With my project I'm examining the ways people use television and other potentially passive screen media. I don't mean to make cinema wholly distinct but for the purposes of my project any screen media in mass home and personal consumption I'm basically classifying under television. Cinema is defined not just by what you watch but how and where you see it, it's an active process to go out and see it. This idea doesn't extend to interactive media such as use of the internet and games either, purely for media where there's an already existing line of thought surrounding our passive or engaged status as an audiance. There is of course a existing perspective of what screen media can do, Alfred Hitchcock said "Watching a well-made film we don't sit by as spectators, we participate".
To explore this I turned to the use of the gaze and Laura Mulvey's exploration of Freud's ideas around Scopophilia. Mulvey's focus is on both the temporary loss of ego as watching the screen causes the viewer to forget themselves, as well as the pleasure derived from watching others. I'm looking to examine how on screen viewers also lose themselves in the act of watching and gain pleasure from it. The act of losing yourself both embeds you as active in relation to the narratives presented and also potentially removes you from active critical judgment, it removes your distance from what you are watching by substituting pleasure. Is the active/passive debate as simple as we think?

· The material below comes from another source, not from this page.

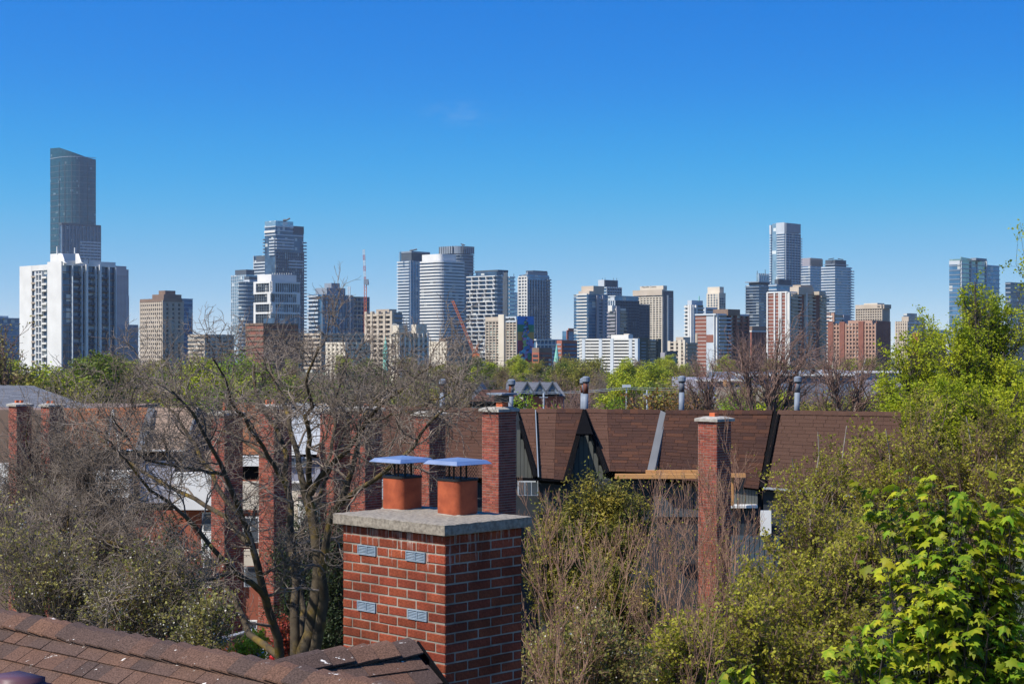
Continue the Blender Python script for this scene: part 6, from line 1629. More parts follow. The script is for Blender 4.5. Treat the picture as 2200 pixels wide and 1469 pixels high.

As time has passed we've seen the benefits of this participation, as films and television play an important part in inspiring their own evolution, but in doing so build on each other instead of reality. References to classic cinema aren't just small in-jokes like a Charleton Heston movie playing in the background of 2011's Planet of the Apes, they're inherent to the way modern film and television occur. Even cutting edge television like Community or Black Mirror makes use of references both explicitly in the script and through aspects such as casting choices or style. Modern screen culture is essentially almost entirely self-referential, and the result is what Baudrillard referred to as hyperreality.